Cette situation unique au monde est la conséquence du nombre record des Partis politiques agréés en République Démocratique du Congo (523) et du mode de scrutin utilisé.
Des Ong internationales en matière électorales édifiées
Des experts de haut niveau en matière de gouvernance et de démocratie regroupés au sein de l’Institut National de Renforcement de la Démocratie (National Endowment for Democracy- NED) ont aussi convié le Président de la Commission Electorale Nationale Indépendante de la République Démocratique du Congo à partager avec eux les derniers développements de la situation électorale et d’échanger à bâtons rompus sur les voies et moyens d’apporter un soutien technique et d’assurer un meilleur suivi du processus électoral en RDC.
Étaient également associés à cette séance d’échange, des responsables et Représentants des ONGS IFES, IRI et NDI qui avaient déjà réalisé, en septembre 2016, une évaluation objective sur le terrain de la situation politique et électorale congolaise.
Initialement prévue pour durer trente minutes, cet échange s’est étendue sur une heure, question de scruter suffisamment les tenants et aboutissants des élections programmées en République Démocratique du Congo.
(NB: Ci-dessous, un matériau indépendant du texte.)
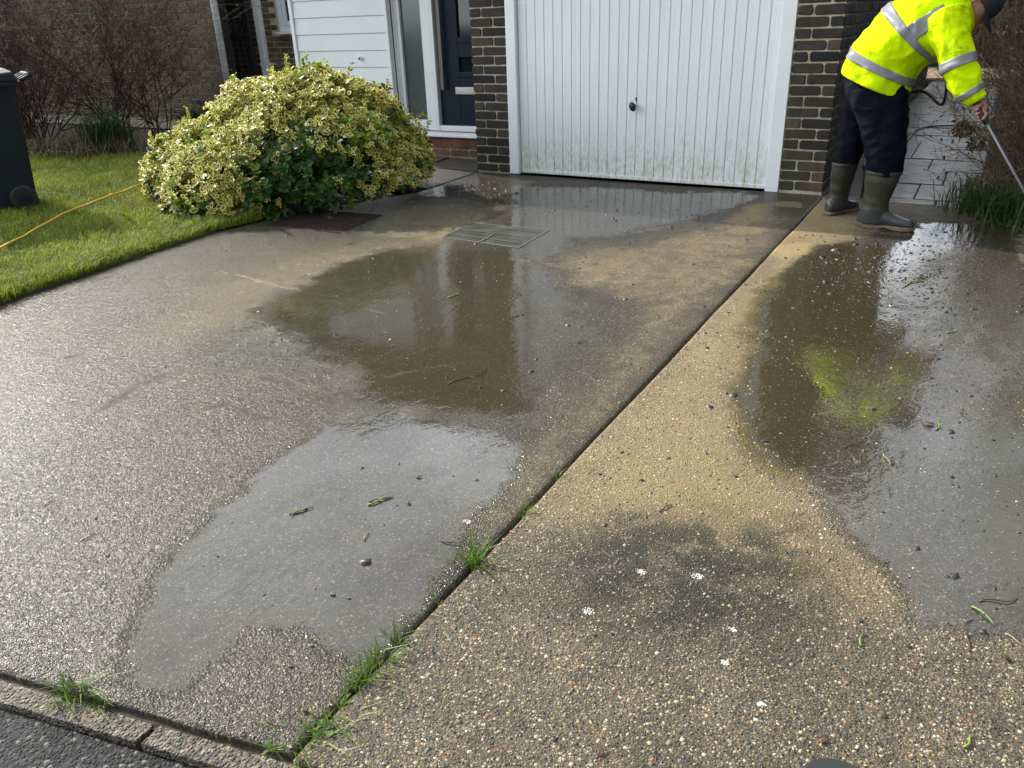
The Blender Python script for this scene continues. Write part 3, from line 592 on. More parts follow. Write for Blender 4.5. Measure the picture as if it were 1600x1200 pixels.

Apres avoir fait le tour d’horizon de l’état actuel du processus électoral congolais, le Président de la CENI a félicité ses collègues experts électoraux pour la sincérité avec laquelle ils ont rendu les conclusions de leur rapport d’évaluation. Il a indiqué entre autre qu’avant ce rapport, aucune autorité membre de la communauté internationale (américains y compris), n’avait véritablement cru aux délais prévisionnels de l’opération d’identification et d’enrôlement des électeurs, considérant les 16 mois et 1 jour trop longs. Il a suffi d’une phrase dans le rapport d’évaluation affirmant que ces délais étaient raisonnables pour que le monde entier croie à nouveau aux indications de chronogramme annoncées par la CENI.